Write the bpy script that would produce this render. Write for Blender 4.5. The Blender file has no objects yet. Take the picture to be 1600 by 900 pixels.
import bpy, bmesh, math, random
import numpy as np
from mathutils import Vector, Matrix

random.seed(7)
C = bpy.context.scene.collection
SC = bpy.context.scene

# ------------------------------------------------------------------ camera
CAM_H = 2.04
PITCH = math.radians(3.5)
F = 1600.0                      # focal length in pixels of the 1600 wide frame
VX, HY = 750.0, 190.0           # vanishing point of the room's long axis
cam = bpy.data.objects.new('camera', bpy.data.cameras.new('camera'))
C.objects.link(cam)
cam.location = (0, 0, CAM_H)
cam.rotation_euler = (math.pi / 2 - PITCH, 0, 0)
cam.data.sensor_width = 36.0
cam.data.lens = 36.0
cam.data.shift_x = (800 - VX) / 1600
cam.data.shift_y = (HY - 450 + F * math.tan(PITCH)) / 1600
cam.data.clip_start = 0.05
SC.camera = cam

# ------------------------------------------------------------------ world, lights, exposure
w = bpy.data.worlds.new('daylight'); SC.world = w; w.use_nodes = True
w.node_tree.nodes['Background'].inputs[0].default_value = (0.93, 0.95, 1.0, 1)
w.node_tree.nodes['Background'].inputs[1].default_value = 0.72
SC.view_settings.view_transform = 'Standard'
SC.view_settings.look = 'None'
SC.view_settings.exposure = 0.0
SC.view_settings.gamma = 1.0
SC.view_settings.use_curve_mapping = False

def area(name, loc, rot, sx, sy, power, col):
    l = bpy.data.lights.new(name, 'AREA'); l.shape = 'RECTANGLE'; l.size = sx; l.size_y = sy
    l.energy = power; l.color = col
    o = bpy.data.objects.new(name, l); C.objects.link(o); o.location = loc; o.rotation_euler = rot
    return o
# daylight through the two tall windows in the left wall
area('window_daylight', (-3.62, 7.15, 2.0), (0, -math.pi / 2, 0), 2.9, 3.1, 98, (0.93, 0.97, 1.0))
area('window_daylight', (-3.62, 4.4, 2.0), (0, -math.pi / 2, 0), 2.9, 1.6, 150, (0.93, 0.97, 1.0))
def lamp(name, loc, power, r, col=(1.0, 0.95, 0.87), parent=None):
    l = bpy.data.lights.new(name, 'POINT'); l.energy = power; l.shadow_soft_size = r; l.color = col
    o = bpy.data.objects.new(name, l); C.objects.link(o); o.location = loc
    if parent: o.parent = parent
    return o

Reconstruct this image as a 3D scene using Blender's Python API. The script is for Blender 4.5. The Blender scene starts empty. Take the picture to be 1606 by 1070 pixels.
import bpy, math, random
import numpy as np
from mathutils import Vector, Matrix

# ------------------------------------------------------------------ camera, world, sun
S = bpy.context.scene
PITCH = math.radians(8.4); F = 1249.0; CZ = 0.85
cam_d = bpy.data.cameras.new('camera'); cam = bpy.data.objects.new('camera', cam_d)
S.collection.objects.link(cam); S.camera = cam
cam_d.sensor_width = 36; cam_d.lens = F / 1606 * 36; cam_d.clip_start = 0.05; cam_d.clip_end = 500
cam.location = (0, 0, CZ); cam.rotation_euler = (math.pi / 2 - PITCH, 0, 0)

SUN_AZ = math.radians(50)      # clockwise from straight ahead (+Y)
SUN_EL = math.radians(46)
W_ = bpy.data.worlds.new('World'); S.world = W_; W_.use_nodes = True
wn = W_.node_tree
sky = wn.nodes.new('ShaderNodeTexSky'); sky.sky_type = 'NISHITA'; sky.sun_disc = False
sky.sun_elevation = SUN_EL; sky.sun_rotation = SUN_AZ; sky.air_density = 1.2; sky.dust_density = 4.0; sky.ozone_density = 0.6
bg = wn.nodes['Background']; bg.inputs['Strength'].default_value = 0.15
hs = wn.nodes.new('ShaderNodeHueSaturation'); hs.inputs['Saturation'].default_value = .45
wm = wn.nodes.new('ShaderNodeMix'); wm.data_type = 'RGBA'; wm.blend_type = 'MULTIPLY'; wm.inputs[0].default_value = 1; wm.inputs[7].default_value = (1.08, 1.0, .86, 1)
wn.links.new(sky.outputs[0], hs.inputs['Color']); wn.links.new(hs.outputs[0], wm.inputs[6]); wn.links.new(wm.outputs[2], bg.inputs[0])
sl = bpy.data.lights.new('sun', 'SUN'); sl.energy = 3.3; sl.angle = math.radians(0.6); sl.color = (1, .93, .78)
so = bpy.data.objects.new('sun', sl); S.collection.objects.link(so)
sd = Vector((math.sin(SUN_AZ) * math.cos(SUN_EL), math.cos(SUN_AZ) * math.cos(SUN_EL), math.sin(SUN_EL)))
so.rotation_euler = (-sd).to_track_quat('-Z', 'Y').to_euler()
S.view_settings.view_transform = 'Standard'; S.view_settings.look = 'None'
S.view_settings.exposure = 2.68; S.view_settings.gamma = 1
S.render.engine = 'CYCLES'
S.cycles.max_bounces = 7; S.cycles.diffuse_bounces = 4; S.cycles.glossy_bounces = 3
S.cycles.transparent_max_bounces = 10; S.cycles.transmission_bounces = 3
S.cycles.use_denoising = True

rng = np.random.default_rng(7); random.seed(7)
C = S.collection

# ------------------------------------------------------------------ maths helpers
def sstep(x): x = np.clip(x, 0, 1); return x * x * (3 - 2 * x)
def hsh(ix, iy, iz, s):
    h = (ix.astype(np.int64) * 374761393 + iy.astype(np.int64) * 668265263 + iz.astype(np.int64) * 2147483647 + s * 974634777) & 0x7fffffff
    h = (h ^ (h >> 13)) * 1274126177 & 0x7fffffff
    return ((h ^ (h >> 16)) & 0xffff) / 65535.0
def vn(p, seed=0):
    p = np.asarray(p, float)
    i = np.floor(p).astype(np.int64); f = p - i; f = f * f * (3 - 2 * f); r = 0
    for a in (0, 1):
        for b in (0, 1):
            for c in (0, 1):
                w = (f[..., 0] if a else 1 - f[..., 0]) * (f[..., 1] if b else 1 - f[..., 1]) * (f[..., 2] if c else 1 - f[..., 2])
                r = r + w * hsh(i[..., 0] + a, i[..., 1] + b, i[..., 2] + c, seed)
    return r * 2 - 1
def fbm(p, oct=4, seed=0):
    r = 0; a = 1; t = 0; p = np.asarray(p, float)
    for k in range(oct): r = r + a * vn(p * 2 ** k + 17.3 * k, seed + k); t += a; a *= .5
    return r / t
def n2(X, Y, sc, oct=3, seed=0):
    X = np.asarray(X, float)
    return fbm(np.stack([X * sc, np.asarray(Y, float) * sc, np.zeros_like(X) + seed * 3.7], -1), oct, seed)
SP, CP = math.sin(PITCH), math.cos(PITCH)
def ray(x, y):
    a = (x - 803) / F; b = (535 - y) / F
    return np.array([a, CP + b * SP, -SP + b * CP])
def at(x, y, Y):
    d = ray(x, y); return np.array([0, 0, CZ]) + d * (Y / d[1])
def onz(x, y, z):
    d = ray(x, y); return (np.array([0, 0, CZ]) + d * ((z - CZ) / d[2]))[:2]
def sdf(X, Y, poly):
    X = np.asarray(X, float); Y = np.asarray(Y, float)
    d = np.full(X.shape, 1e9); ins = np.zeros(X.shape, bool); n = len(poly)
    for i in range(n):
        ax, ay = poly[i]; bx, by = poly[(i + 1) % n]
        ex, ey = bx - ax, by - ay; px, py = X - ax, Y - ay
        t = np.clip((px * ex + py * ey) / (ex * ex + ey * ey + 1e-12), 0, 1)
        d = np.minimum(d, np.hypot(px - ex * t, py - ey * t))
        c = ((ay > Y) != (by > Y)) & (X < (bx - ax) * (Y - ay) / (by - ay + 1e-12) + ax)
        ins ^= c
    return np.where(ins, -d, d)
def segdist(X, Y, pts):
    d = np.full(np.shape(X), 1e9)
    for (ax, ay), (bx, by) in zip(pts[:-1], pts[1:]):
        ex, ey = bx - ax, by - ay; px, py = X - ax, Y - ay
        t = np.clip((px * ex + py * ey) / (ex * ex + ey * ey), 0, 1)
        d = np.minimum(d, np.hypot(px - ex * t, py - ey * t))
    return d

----

▶ _Task details_
Using the material above, quote the first line and each line after it, stopping at and including the line that holds "SC.view_settings.use_curve_mapping = False".

▶ _The response_
Write the bpy script that would produce this render. Write for Blender 4.5. The Blender file has no objects yet. Take the picture to be 1600 by 900 pixels.
import bpy, bmesh, math, random
import numpy as np
from mathutils import Vector, Matrix

random.seed(7)
C = bpy.context.scene.collection
SC = bpy.context.scene

# ------------------------------------------------------------------ camera
CAM_H = 2.04
PITCH = math.radians(3.5)
F = 1600.0                      # focal length in pixels of the 1600 wide frame
VX, HY = 750.0, 190.0           # vanishing point of the room's long axis
cam = bpy.data.objects.new('camera', bpy.data.cameras.new('camera'))
C.objects.link(cam)
cam.location = (0, 0, CAM_H)
cam.rotation_euler = (math.pi / 2 - PITCH, 0, 0)
cam.data.sensor_width = 36.0
cam.data.lens = 36.0
cam.data.shift_x = (800 - VX) / 1600
cam.data.shift_y = (HY - 450 + F * math.tan(PITCH)) / 1600
cam.data.clip_start = 0.05
SC.camera = cam

# ------------------------------------------------------------------ world, lights, exposure
w = bpy.data.worlds.new('daylight'); SC.world = w; w.use_nodes = True
w.node_tree.nodes['Background'].inputs[0].default_value = (0.93, 0.95, 1.0, 1)
w.node_tree.nodes['Background'].inputs[1].default_value = 0.72
SC.view_settings.view_transform = 'Standard'
SC.view_settings.look = 'None'
SC.view_settings.exposure = 0.0
SC.view_settings.gamma = 1.0
SC.view_settings.use_curve_mapping = False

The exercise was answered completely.